I'm still adjusting to the fact that gardening is no longer a habitual and daily part of my life, but a more occasional one. Rather than opening my back door and meandering through the garden every morning and simply seeing what needs to be done each day, life with a community garden plot makes gardening a far more intentional activity. Because I no longer live just a few blocks from the garden, I have to plan out each trip to my plot, make sure I take along everything I will need while I am there, and time my visits for when planting and watering is needed, etc. I don't mind it, but it's a very different way of gardening from what I'm used to.
Yesterday I had a car for the day, and took advantage by hauling a bunch of starts out to the garden, and spending a solid few hours cleaning up my plot and getting some new things into the ground. Over the last few weeks of warm weather, my plot had blossomed into a veritable chickweed plantation. It looked very scruffy and unkempt, and with a community garden there's a little bit of social pressure to keep things tidy!

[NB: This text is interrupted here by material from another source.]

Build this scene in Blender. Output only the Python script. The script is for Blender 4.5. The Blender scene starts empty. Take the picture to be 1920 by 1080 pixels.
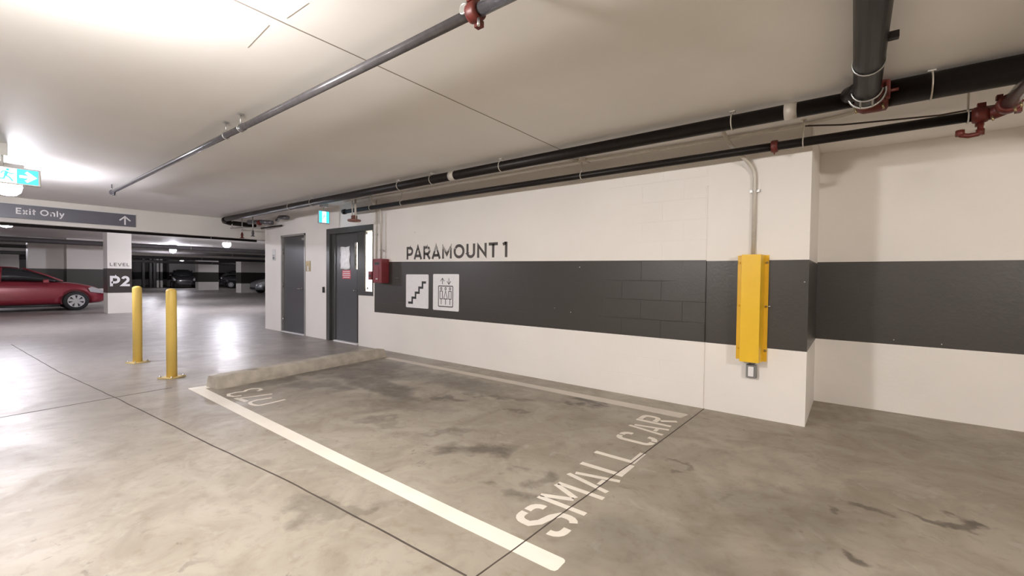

I pulled up all the weeds-- about 15 gallons of them--and cut down my patch of vetch and tilled it into the beds where the tomatoes and peppers will go. I'm fairly new to this idea of green manure, but I like it. Essentially, cover crops (mainly nitrogen fixing plants like legumes) are grown in rotation with food crops, and then are cut and tilled into the ground to decompose and create additional organic matter in the soil. Wikipedia has a good description of green manure
here.
Before. I think you can be more effective with green manure if you till the crops in at a certain stage in their growth, and I probably let them grow a little too long for optimum nutrient content. But certainly it will still be very beneficial to the soil.
After. It will take a few good tillings to get it all worked in. This is where the beans were planted last summer. This year it will rotate to tomatoes.
I've written about it before, but I definitely preach the Gospel of Good Dirt. Without healthy soil, a garden is nothing. Paying attention to soil is one of my favorite things to do in the garden. Tilling, adding compost, cover cropping, letting the soil rest, and in the case of this particular plot, pulling out many many rocks.
In the process of weeding, I found that a few veggies I had planted many moons ago and given up on ever sprouting were in fact growing, but had been hidden by the taller weeds. I won't try planting so late in the fall again, but it's nice to find little surprises like these!
A few beets hidden between some of the self-seeded purple poppies that were so magnificent last year.
And a little patch of New Zealand spinach.
Once the weeds were taken care of, I tilled up the rest of the beds as well, and planted my broccoli and cabbage starts and set up little reemay tents for them. I don't have anywhere to harden off my starts now, but hopefully they'll be alright outside, even with the chillier weather this week.
From under the lights...
To out in the garden...
I get a type of fulfillment from garden-y tasks that is a different kind of satisfaction than what I get from other achievements. Whether transplanting my teenage tomatoes starts into bigger pots or setting up a (admittedly slightly wonky) bean teepee, there's a goodness about the work of turning seeds into nourishment --and being outdoors-- that is very unique.
Working with what I have: bamboo poles appropriated from the garden free pile.
With the chard finally taking off like crazy and the parsnips shooting up, I can really start eating from my garden more, and saving money that way. I can't ever seem to get enough of the chard- steamed, added to stir-frys, chopped fresh--it's always so good.
It was rather nice to be the only one in the garden. The weather has been stormy and blustery, but miraculously it didn't rain on me until just as I was packing up to head home. By myself in the middle of a huge area devoted just to growing things, digging and planting and enjoying the physical work of gardening. That's pretty much my ideal Sunday afternoon. At the end of the afternoon, things were shipshape and I was feeling rather proud of my little garden.
Call it a romantic notion, but sometimes when I'm kneeling next to a garden bed with my hands in the dirt or my back is aching from half an hour spent with the turning fork, I feel like I am connecting with all gardeners throughout the centuries who have taken pleasure in working the earth after a long winter and weathered the sweat and bugs and gophers and hailstorms and experienced the immense satisfaction of the harvest. Gardening is in my blood and it's not going anywhere anytime soon.